■ Information shown
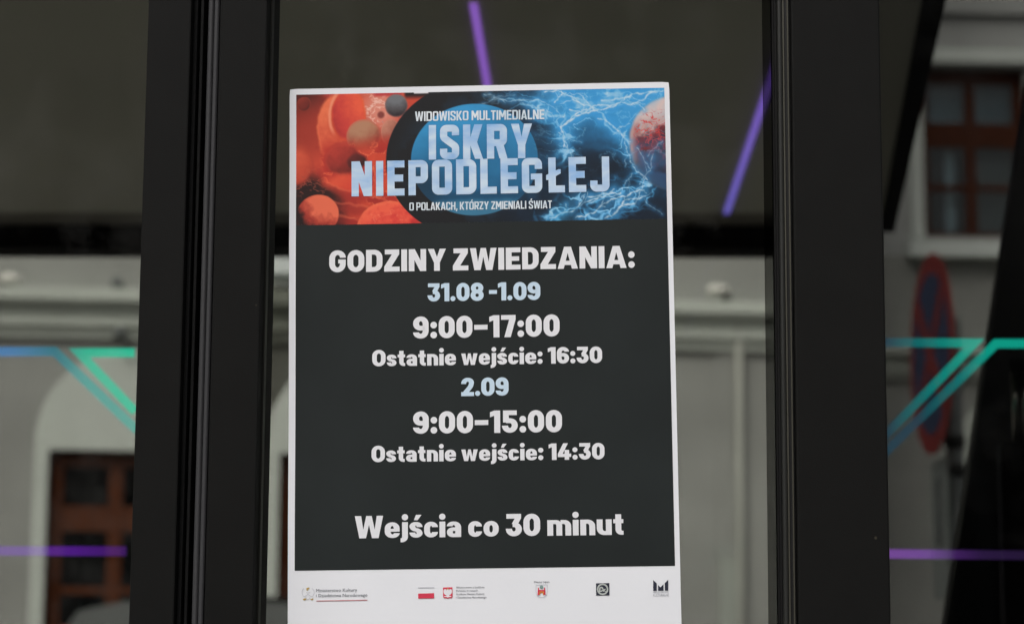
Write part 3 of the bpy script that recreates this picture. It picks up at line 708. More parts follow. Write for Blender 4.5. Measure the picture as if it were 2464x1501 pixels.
def stroke(pts, v, h, closed=False):
    """outline pieces (quads) of a stroke with an elliptical pen v wide and h high"""
    P_ = fillet(pts, closed); n = len(P_)
    Q = [P_[0]]
    for q in P_[1:]:
        if (q - Q[-1]).length > 1e-4: Q.append(q)
    if closed and (Q[0] - Q[-1]).length < 1e-4: Q.pop()
    n = len(Q); sc = lambda a: Vector((a.x / (v / 2), a.y / (h / 2))); us = lambda a: Vector((a.x * v / 2, a.y * h / 2))
    S_ = [sc(q) for q in Q]; Lp = []; Rp = []
    for i in range(n):
        if closed: a = S_[i] - S_[i - 1]; b = S_[(i + 1) % n] - S_[i]
        else:
            a = S_[i] - S_[i - 1] if i else S_[1] - S_[0]; b = S_[i + 1] - S_[i] if i < n - 1 else a
        a = a.normalized(); b = b.normalized(); na = Vector((-a.y, a.x)); nb = Vector((-b.y, b.x))
        m_ = na + nb
        m_ = na if m_.length < 1e-6 else m_.normalized()
        m_ = m_ / max(.42, m_.dot(na))
        Lp.append(us(S_[i] + m_)); Rp.append(us(S_[i] - m_))
    quads = []
    rng_ = range(n) if closed else range(n - 1)
    for i in rng_:
        j = (i + 1) % n
        quads.append([tuple(Lp[i]), tuple(Rp[i]), tuple(Rp[j]), tuple(Lp[j])])
    return quads

def rect(x0, y0, x1, y1): return [[(x0, y0), (x1, y0), (x1, y1), (x0, y1)]]
def diag(xb, yb, xt, yt, w_): return [[(xb, yb), (xb + w_, yb), (xt + w_, yt), (xt, yt)]]
def circ(cx, cy, r): return [[(cx + r * math.cos(2 * PI * i / 24), cy + r * math.sin(2 * PI * i / 24)) for i in range(24)]]

def heavy(ch):
    """extra-bold grotesque; capital height 100. Returns width, list of layers"""
    v, h = 27.0, 21.5; L = v / 2; B = h / 2; T = 100 - h / 2
    def S(pts, c=False, vv=v, hh=h): return stroke(pts, vv, hh, c)
    def R(w_): return w_ - v / 2
    xh = 70; lv = 25.5; lh = 18.0; l = lv / 2; b = lh / 2; t = xh - lh / 2
    def s(pts, c=False, vv=lv, hh=lh): return stroke(pts, vv, hh, c)
    if ch == ' ': return 26, []
    if ch in 'OQ': w_ = 79; r = R(w_); return w_, [S([(L, B, 27), (r, B, 27), (r, T, 27), (L, T, 27)], True)]
    if ch == '0': w_ = 73; r = R(w_); return w_, [S([(L, B, 26), (r, B, 26), (r, T, 26), (L, T, 26)], True)]
    if ch == 'G': w_ = 77; r = R(w_); return w_, [S([(r, 66), (r, T, 27), (L, T, 27), (L, B, 27), (r, B, 27), (r, 46)]), rect(42, 40, 77, 58)]
    if ch == 'D': w_ = 77; r = R(w_); return w_, [rect(0, 0, v, 100), S([(20, B), (r, B, 26), (r, T, 26), (20, T)])]
    if ch == 'Z': return 72, [rect(3, 78, 70, 100), rect(0, 0, 72, 22), [[(0, 22), (34, 22), (70, 78), (36, 78)]]]
    if ch == 'I': return v, [rect(0, 0, v, 100)]
    if ch == 'N': return 81, [rect(0, 0, 26, 100), rect(55, 0, 81, 100), diag(53, 0, 0, 100, 28)]
    if ch == 'Y': return 85, [[[(0, 100), (29, 100), (42.5, 63), (56, 100), (85, 100), (56, 37), (56, 0), (29, 0), (29, 37)]]]
    if ch == 'W': return 124, [[[(0, 100), (28, 100), (37, 38), (50, 100), (74, 100), (87, 38), (96, 100), (124, 100), (104, 0), (75, 0), (62, 60), (49, 0), (20, 0)]]]
    if ch == 'E': return 68, [rect(0, 0, v, 100), rect(v, 0, 68, 22), rect(v, 39.5, 62, 60), rect(v, 78, 68, 100)]
    if ch == 'A': return 94, [[[(0, 0), (28, 0), (47, 72), (47, 100), (31, 100)]], [[(94, 0), (66, 0), (47, 72), (47, 100), (63, 100)]], [[(32.5, 17), (61.5, 17), (56.5, 36), (37.5, 36)]]]
    if ch == '1': return 46, [rect(19, 0, 46, 100), [[(19, 100), (0, 93), (0, 70), (19, 77)]]]
    if ch == '2': w_ = 70; r = R(w_); return w_, [S([(L, 66), (L, T, 22), (r, T, 22), (r, 58, 16), (21, 16)]), rect(0, 0, w_, 22)]
    if ch == '3': w_ = 70; r = R(w_); return w_, [rect(3, 79, 67, 100), diag(26, 55, 40, 80, 27), S([(30, 52), (r, 52, 20), (r, B, 22), (L, B, 22), (L, 34)])]
    if ch == '4': return 78, [diag(0, 36, 32, 100, 28), rect(0, 17, 78, 37), rect(40, 0, 66, 60)]
    if ch == '5': w_ = 71; r = R(w_); return w_, [rect(5, 79, 67, 100), rect(5, 46, 31, 80), S([(18, 54), (r, 54, 21), (r, B, 22), (L, B, 22), (L, 32)])]
    if ch in '69':
        w_ = 71; r = R(w_)
        q = S([(r, 72), (r, T, 24), (L, T, 24), (L, B, 24), (r, B, 24), (r, 53, 20), (L + 6, 53)])
        if ch == '9': q = [[(w_ - x, 100 - y) for x, y in pl] for pl in q]
        return w_, [q]
    if ch == '7': return 66, [rect(0, 79, 66, 100), diag(14, 0, 37, 80, 29)]
    if ch == '8': w_ = 73; r = R(w_); return w_, [S([(L + 2, 52, 19), (r - 2, 52, 19), (r - 2, T, 20), (L + 2, T, 20)], True), S([(L, B, 21), (r, B, 21), (r, 50.5, 20), (L, 50.5, 20)], True)]
    if ch == ':': return 30, [circ(15, 15, 15), circ(15, 60, 15)]
    if ch == '.': return 28, [circ(14, 14, 14)]
    if ch == '-': return 44, [rect(0, 37, 44, 58)]
    if ch == '\u2013': return 61, [rect(0, 36, 61, 58)]
    if ch in 's\u015b':
        w_ = 57; r = w_ - l; z = 15.5
        q = [s([(r, 47), (r, xh - z / 2, 15), (l, xh - z / 2, 15), (l, 39, 12), (r, 31, 12), (r, z / 2, 15), (l, z / 2, 15), (l, 23)], hh=z)]
        if ch != 's': q.append([[(19, 78), (36, 78), (53, 102), (29, 102)]])
        return w_, q
    if ch == 't': return 45, [s([(22, 92), (22, b, 15), (44, b)]), rect(0, 52, 44, 70)]
    if ch == 'a': w_ = 62; r = w_ - l; z = 16; return w_, [s([(l, 49), (l, xh - z / 2, 16), (r, xh - z / 2, 18), (r, 0)], hh=z), s([(r, 35.5), (l, 35.5, 13), (l, z / 2, 13), (r, z / 2)], hh=z)]
    if ch == 'n': w_ = 65; r = w_ - l; return w_, [rect(0, 0, lv, 70), s([(20, t), (r, t, 20), (r, 0)])]
    if ch == 'i': return lv, [rect(0, 0, lv, 70), circ(l, 92, 14)]
    if ch == 'e': w_ = 65; r = w_ - l; z = 16; return w_, [s([(r, 21), (r, z / 2, 17), (l, z / 2, 20), (l, xh - z / 2, 20), (r, xh - z / 2, 20), (r, 28)], hh=z), rect(l, 27.5, r, 41)]
    if ch == 'w': return 97, [[[(0, 70), (25, 70), (32, 27), (41, 70), (56, 70), (65, 27), (72, 70), (97, 70), (80, 0), (57, 0), (48.5, 40), (40, 0), (17, 0)]]]
    if ch == 'j': return 29, [s([(16.5, 70), (16.5, -20 + b, 15), (-3, -20 + b)]), circ(16.5, 92, 14)]
    if ch == 'c': w_ = 60; r = w_ - l; return w_, [s([(r, 46), (r, t, 19), (l, t, 19), (l, b, 19), (r, b, 19), (r, 24)])]
    if ch == 'o': w_ = 66; r = w_ - l; return w_, [s([(l, b, 22), (r, b, 22), (r, t, 22), (l, t, 22)], True)]
    if ch == 'm': return 104, [rect(0, 0, lv, 70), s([(20, t), (52, t, 16), (52, 0)]), s([(58, t), (104 - l, t, 18), (104 - l, 0)])]
    if ch == 'u': w_ = 65; return w_, [s([(l, 70), (l, b, 20), (46, b)]), rect(w_ - lv, 0, w_, 70)]
    raise KeyError(ch)

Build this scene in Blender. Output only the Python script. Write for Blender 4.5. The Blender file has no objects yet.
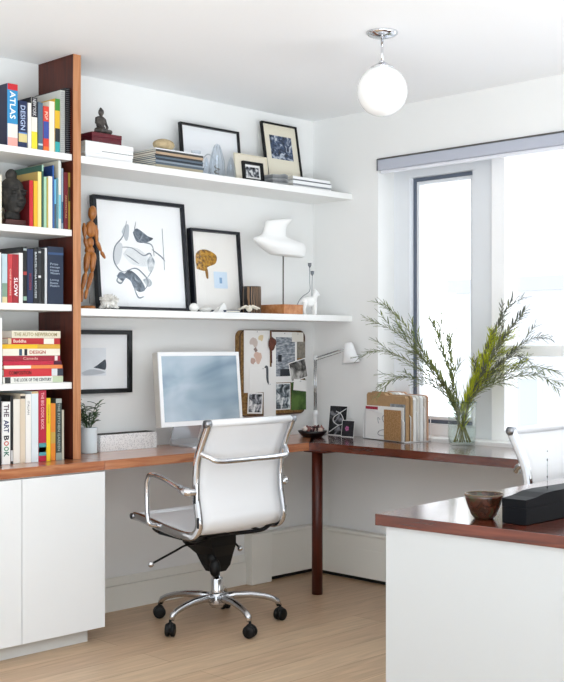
import bpy, bmesh, math, random
from mathutils import Vector, Matrix, Euler
R = math.radians
# ------------------------------------------------------------------ camera, sky, lights, exposure
scn = bpy.context.scene
col = scn.collection
CAM = Vector((-4.518, -4.278, 1.23)); F = 1138.0; HOR = 345.0
cd = bpy.data.cameras.new('camera'); cam = bpy.data.objects.new('camera', cd); col.objects.link(cam)
cd.sensor_fit = 'VERTICAL'; cd.sensor_height = 36; cd.lens = 36 * F / 682
cd.shift_y = (HOR - 341) / 682; cd.clip_start = .02; cd.clip_end = 300
cam.location = CAM; cam.rotation_euler = (R(90), 0, R(-45)); scn.camera = cam
w = bpy.data.worlds.new('sky'); scn.world = w; w.use_nodes = True
nt = w.node_tree; bg = nt.nodes['Background']
tc = nt.nodes.new('ShaderNodeTexCoord'); sp = nt.nodes.new('ShaderNodeSeparateXYZ'); rp = nt.nodes.new('ShaderNodeValToRGB')
nt.links.new(tc.outputs['Generated'], sp.inputs[0]); nt.links.new(sp.outputs['Z'], rp.inputs[0])
rp.color_ramp.elements[0].position = .0; rp.color_ramp.elements[0].color = (.90, .95, 1, 1)
rp.color_ramp.elements[1].position = .8; rp.color_ramp.elements[1].color = (.86, .93, 1, 1)
nt.links.new(rp.outputs[0], bg.inputs[0]); mr = nt.nodes.new('ShaderNodeMapRange'); mr.inputs['From Min'].default_value = .1; mr.inputs['From Max'].default_value = .9   # the sky is brightest on the sunny side, beyond the windows
mr.inputs['To Min'].default_value = 1.12; mr.inputs['To Max'].default_value = 2.5; mr.interpolation_type = 'SMOOTHSTEP'
nt.links.new(sp.outputs['X'], mr.inputs['Value']); nt.links.new(mr.outputs[0], bg.inputs[1])
def area(name, loc, rot, sx, sy, power, c=(1, 1, 1)):
    l = bpy.data.lights.new(name, 'AREA'); l.shape = 'RECTANGLE'; l.size = sx; l.size_y = sy; l.energy = power; l.color = c
    o = bpy.data.objects.new(name, l); col.objects.link(o); o.location = loc; o.rotation_euler = rot
    return o
fill = area('room_daylight', (-4.9, -4.9, .25), Vector((.42, .42, .87)).to_track_quat('-Z', 'Y').to_euler(), 4.5, 2.6, 215, (.85, .935, 1))  # added fill lamp, out of view, aimed up to brighten the ceiling
fill.data.spread = R(125)
fill2 = area('room_daylight_right', (-1.3, -4.6, .4), Vector((-.05, .62, .78)).to_track_quat('-Z', 'Y').to_euler(), 2.2, 1.4, 17, (.84, .93, 1))  # second added lamp, unseen at the right, lifts the far ceiling
fill2.data.spread = R(110)
scn.cycles.transparent_max_bounces = 24
vs = scn.view_settings
vs.view_transform = 'Standard'; vs.look = 'None'; vs.gamma = 1; vs.use_curve_mapping = False; vs.exposure = 0.33
random.seed(7)
# ------------------------------------------------------------------ helpers
def P(u, v, X=None, Y=None, Z=None):
    """point of the photograph (u, v) on the plane x=X, y=Y or z=Z"""
    s = math.sqrt(.5); r = (u - 282) / F
    d = Vector((s + r * s, s - r * s, (HOR - v) / F))
    t = (X - CAM.x) / d.x if X is not None else (Y - CAM.y) / d.y if Y is not None else (Z - CAM.z) / d.z
    return CAM + d * t
def lin(h):
    if not isinstance(h, str): return tuple(h)
    h = h.lstrip('#'); o = []
    for i in (0, 2, 4):
        c = int(h[i:i+2], 16) / 255; o.append(c / 12.92 if c <= .04045 else ((c + .055) / 1.055) ** 2.4)
    return tuple(o)
MC = {}
def mat(c, rough=.5, metal=0, spec=.5, coat=0, noise=0, nscale=20, bump=0, sss=0):
    key = (c, rough, metal, spec, coat, noise, nscale, bump)
    if key in MC: return MC[key]
    m = bpy.data.materials.new('surface'); m.use_nodes = True; n = m.node_tree.nodes; L = m.node_tree.links
    b = n['Principled BSDF']; cl = lin(c)
    b.inputs['Base Color'].default_value = (*cl, 1); b.inputs['Roughness'].default_value = rough
    b.inputs['Metallic'].default_value = metal; b.inputs['Specular IOR Level'].default_value = spec
    b.inputs['Coat Weight'].default_value = coat; b.inputs['Coat Roughness'].default_value = .1
    if noise or bump:
        t = n.new('ShaderNodeTexCoord'); x = n.new('ShaderNodeTexNoise'); x.inputs['Scale'].default_value = nscale
        x.inputs['Detail'].default_value = 5; L.new(t.outputs['Object'], x.inputs['Vector'])
        if noise:
            r = n.new('ShaderNodeValToRGB'); r.color_ramp.elements[0].position = .3; r.color_ramp.elements[1].position = .7
            r.color_ramp.elements[0].color = (*[max(0, k * (1 - noise)) for k in cl], 1)
            r.color_ramp.elements[1].color = (*[min(1, k * (1 + noise)) for k in cl], 1)
            L.new(x.outputs['Fac'], r.inputs[0]); L.new(r.outputs[0], b.inputs['Base Color'])
        if bump:
            q = n.new('ShaderNodeBump'); q.inputs['Strength'].default_value = bump; q.inputs['Distance'].default_value = .004
            L.new(x.outputs['Fac'], q.inputs['Height']); L.new(q.outputs[0], b.inputs['Normal'])
    MC[key] = m; return m
def ramp_mat(kind, stops, scale=(1, 1, 1), sc=5, detail=4, rough=.5, dist=0, rot=(0, 0, 0), spec=.5, coat=0, bump=0):
    m = bpy.data.materials.new('surface'); m.use_nodes = True; n = m.node_tree.nodes; L = m.node_tree.links
    b = n['Principled BSDF']; b.inputs['Roughness'].default_value = rough; b.inputs['Specular IOR Level'].default_value = spec
    b.inputs['Coat Weight'].default_value = coat; b.inputs['Coat Roughness'].default_value = .14
    t = n.new('ShaderNodeTexCoord'); mp = n.new('ShaderNodeMapping'); mp.inputs['Scale'].default_value = scale; mp.inputs['Rotation'].default_value = rot
    L.new(t.outputs['Object'], mp.inputs[0])
    if kind == 'noise':
        x = n.new('ShaderNodeTexNoise'); x.inputs['Scale'].default_value = sc; x.inputs['Detail'].default_value = detail
        x.inputs['Distortion'].default_value = dist; out = x.outputs['Fac']
    elif kind == 'voronoi':
        x = n.new('ShaderNodeTexVoronoi'); x.inputs['Scale'].default_value = sc; out = x.outputs['Distance']
    else:
        x = n.new('ShaderNodeTexWave'); x.inputs['Scale'].default_value = sc; x.inputs['Distortion'].default_value = dist
        x.inputs['Detail'].default_value = detail; out = x.outputs['Fac']
    L.new(mp.outputs[0], x.inputs['Vector'])
    r = n.new('ShaderNodeValToRGB'); e = r.color_ramp.elements
    while len(e) < len(stops): e.new(.5)
    for k, (p, c) in enumerate(stops): e[k].position = p; e[k].color = (*lin(c), 1)
    L.new(out, r.inputs[0]); L.new(r.outputs[0], b.inputs['Base Color'])
    if bump:
        q = n.new('ShaderNodeBump'); q.inputs['Strength'].default_value = bump; q.inputs['Distance'].default_value = .003
        L.new(out, q.inputs['Height']); L.new(q.outputs[0], b.inputs['Normal'])
    return m
def thin_glass(tint=(1, 1, 1), ior=1.45, rough=0.0):
    m = bpy.data.materials.new('clear_glass'); m.use_nodes = True; n = m.node_tree.nodes; L = m.node_tree.links
    n.remove(n['Principled BSDF']); o = n['Material Output']
    a = n.new('ShaderNodeBsdfTransparent'); a.inputs[0].default_value = (*tint, 1)
    g = n.new('ShaderNodeBsdfGlossy'); g.inputs['Roughness'].default_value = rough
    f = n.new('ShaderNodeFresnel'); f.inputs[0].default_value = ior
    ge = n.new('ShaderNodeNewGeometry'); mu = n.new('ShaderNodeMath'); mu.operation = 'SUBTRACT'; mu.inputs[0].default_value = 1; L.new(ge.outputs['Backfacing'], mu.inputs[1])
    mm = n.new('ShaderNodeMath'); mm.operation = 'MULTIPLY'; L.new(mu.outputs[0], mm.inputs[0]); L.new(f.outputs[0], mm.inputs[1])
    x = n.new('ShaderNodeMixShader'); L.new(mm.outputs[0], x.inputs[0]); L.new(a.outputs[0], x.inputs[1]); L.new(g.outputs[0], x.inputs[2])
    L.new(x.outputs[0], o.inputs[0]); return m
class M:
    def __init__(s): s.bm = bmesh.new(); s.mi = 0; s.sm = False
    def _fin(s, faces):
        for f in faces: f.material_index = s.mi; f.smooth = s.sm
    def box(s, a, b, mx=None, bev=0):
        vs_ = [Vector((x, y, z)) for x in (a[0], b[0]) for y in (a[1], b[1]) for z in (a[2], b[2])]
        t = bmesh.new(); v = [t.verts.new(q) for q in vs_]
        for f in ((0, 1, 3, 2), (4, 6, 7, 5), (0, 4, 5, 1), (2, 3, 7, 6), (0, 2, 6, 4), (1, 5, 7, 3)): t.faces.new([v[i] for i in f])
        if bev: bmesh.ops.bevel(t, geom=list(t.edges), offset=bev, segments=2, affect='EDGES', profile=.5)
        if mx: bmesh.ops.transform(t, matrix=mx, verts=t.verts)
        s.add(t); return s
    def add(s, t):
        bmesh.ops.recalc_face_normals(t, faces=t.faces)
        mp = {v: s.bm.verts.new(v.co) for v in t.verts}
        s._fin([s.bm.faces.new([mp[v] for v in f.verts]) for f in t.faces]); t.free()
    def rings(s, rs, cap=True, closed=False):
        t = bmesh.new(); rv = [[t.verts.new(p) for p in r] for r in rs]; n = len(rv[0])
        m = len(rv)
        for i in range(m if closed else m - 1):
            a, b = rv[i], rv[(i + 1) % m]
            for k in range(n):
                t.faces.new((a[k], a[(k + 1) % n], b[(k + 1) % n], b[k]))
        if cap and not closed: t.faces.new(list(reversed(rv[0]))); t.faces.new(rv[-1])
        s.add(t); return s
    def lathe(s, prof, c=(0, 0, 0), n=24, mx=None):
        rs = []
        for r, z in prof:
            r = max(r, 1e-4)
            ring = [Vector((r * math.cos(2 * math.pi * k / n), r * math.sin(2 * math.pi * k / n), z)) for k in range(n)]
            rs.append([((mx @ p) if mx else p) + Vector(c) for p in ring])
        sm = s.sm; s.sm = True; s.rings(rs); s.sm = sm; return s
    def tube(s, pts, r, n=10, closed=False, flat=None):
        pts = [Vector(p) for p in pts]; m = len(pts); rs = []
        rad = r if isinstance(r, (list, tuple)) else [r] * m
        up = None
        for i, p in enumerate(pts):
            a = pts[(i - 1) % m] if (closed or i > 0) else p; b = pts[(i + 1) % m] if (closed or i < m - 1) else p
            d = (b - a).normalized() if (b - a).length > 1e-9 else Vector((0, 0, 1))
            if up is None:
                up = Vector((0, 0, 1)) if abs(d.z) < .9 else Vector((1, 0, 0))
                if flat: up = Vector(flat[2])
            x = d.cross(up)
            if x.length < 1e-6: x = d.orthogonal()
            x.normalize(); y = x.cross(d).normalized(); up = Vector(flat[2]) if flat else y
            fx, fy = (flat[0], flat[1]) if flat else (1, 1)
            if flat: y = x.cross(d).normalized()
            rs.append([p + rad[i] * (x * fx * math.cos(2 * math.pi * k / n) + y * fy * math.sin(2 * math.pi * k / n)) for k in range(n)])
        sm = s.sm; s.sm = True; s.rings(rs, closed=closed); s.sm = sm; return s
    def ell(s, c, rad, rot=None, n=16):
        t = bmesh.new(); bmesh.ops.create_uvsphere(t, u_segments=n, v_segments=max(8, n * 2 // 3), radius=1)
        mx = Matrix.Translation(c) @ (Euler(rot).to_matrix().to_4x4() if rot else Matrix()) @ Matrix.Diagonal((*([rad] * 3 if isinstance(rad, (int, float)) else rad), 1))
        bmesh.ops.transform(t, matrix=mx, verts=t.verts); sm = s.sm; s.sm = True; s.add(t); s.sm = sm; return s
    def prism(s, poly, fn, t0, t1):
        """poly of 2D points mapped to 3D by fn(a, b, t)"""
        s.rings([[Vector(fn(a, b, t0)) for a, b in poly], [Vector(fn(a, b, t1)) for a, b in poly]]); return s
    def build(s, name, mats, parent=None, loc=(0, 0, 0), rot=(0, 0, 0), label=None, cat=None, group=None, kind=None):
        me = bpy.data.meshes.new(name); s.bm.normal_update(); s.bm.to_mesh(me); s.bm.free()
        for m in (mats if isinstance(mats, (list, tuple)) else [mats]): me.materials.append(m)
        o = bpy.data.objects.new(name, me); col.objects.link(o); o.location = loc; o.rotation_euler = rot
        if parent: o.parent = parent
        return tag(o, label, cat, group, kind)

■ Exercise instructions
Find every line above that contains the word "Write", and return each one.

■ Completed task
Write part 3 of the bpy script that recreates this picture. It picks up at line 708. More parts follow. Write for Blender 4.5. Measure the picture as if it were 2464x1501 pixels.
Build this scene in Blender. Output only the Python script. Write for Blender 4.5. The Blender file has no objects yet.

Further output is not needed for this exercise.